A linha Lisboa-Caia será de via dupla e bitola UIC, nova entre Poceirão e Caia; no troço Lisboa-Poceirão será usada a linha atual, convertida para bi-bitola (com três carris) e com passagem pela ponte 25 de Abril, dispensando assim a construção de uma nova travessia do Tejo. A linha Lisboa-Porto será nova e de via dupla; no troço entre Lisboa e Vila Nova da Rainha será usado o canal da linha do norte, ocupando duas das quatro vias existentes na maior parte desse troço. A linha Pampilhosa-Vilar Formoso será a atual linha da Beira Alta, convertida para bi-bitola; como servirá essencialmente para o transporte de mercadorias, o traçado atual, com pequenas correções, serve perfeitamente e o tráfego previsível nunca justificará mais que uma via. 

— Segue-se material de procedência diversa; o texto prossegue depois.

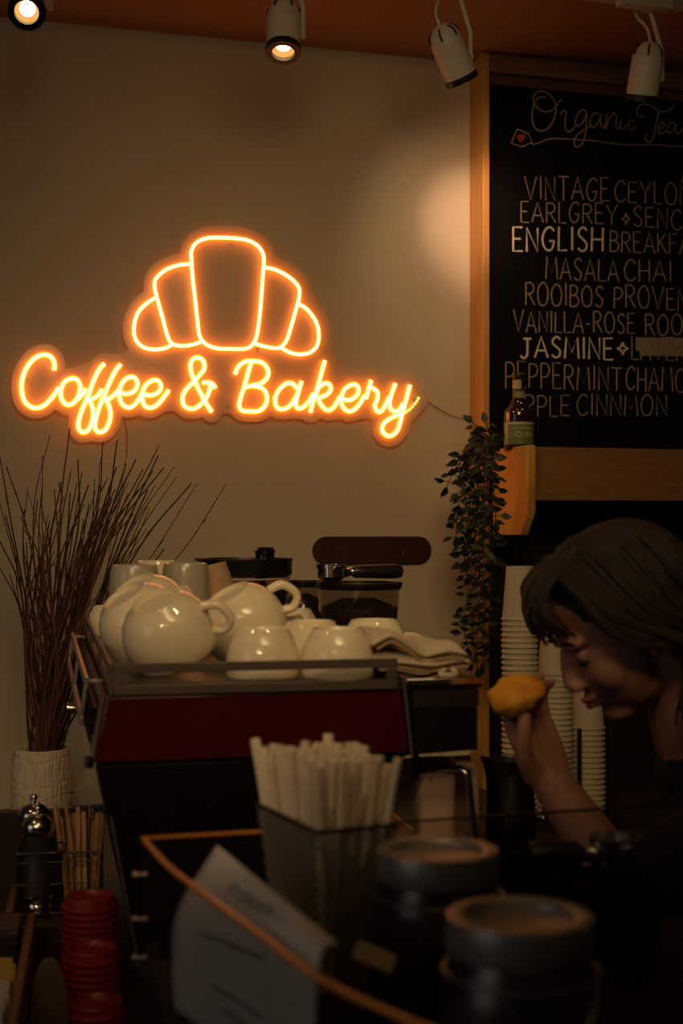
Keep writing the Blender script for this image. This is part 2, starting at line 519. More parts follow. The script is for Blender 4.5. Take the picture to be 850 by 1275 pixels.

A rede de bitola UIC terá cerca de 900 quilómetros de extensão, dos quais menos de 600 serão novos, pertencendo os restantes à rede existente, convertidos para bi-bitola. As duas redes interligam entre si nas estações (as quais serão comuns), bem como em plataformas logísticas localizadas em pontos estratégicos. Em Lisboa, a estação de passageiros será em Entrecampos, um sítio central. O custo dessa rede será de cerca de cinco mil milhões de euros, ou seja, pouco mais de um terço do custo da rede do “TGV” de José Sócrates.

Quanto ao financiamento, Portugal deverá aproveitar ao máximo os fundos da rede transeuropeia de transportes (RTE-T), estabelecendo uma calendarização das obras compatível com as disponibilidades financeiras do país. Mas não devemos perder mais tempo. Com a revolução que se avizinha dos grandes camiões a gás e eletricos, as mercadorias poderão passar a ser vantajosamente transportadas pelo modo rodoviário, rentabilizando investimentos já feitos.

Um grande debate sobre esta temática será obviamente bem-vindo e pela minha parte estou disponível para dar o meu contributo. Está visto que esquemas manhosos não garantem futuro aos portugueses. Só temos um caminho: planeamento sério e trabalho rigoroso.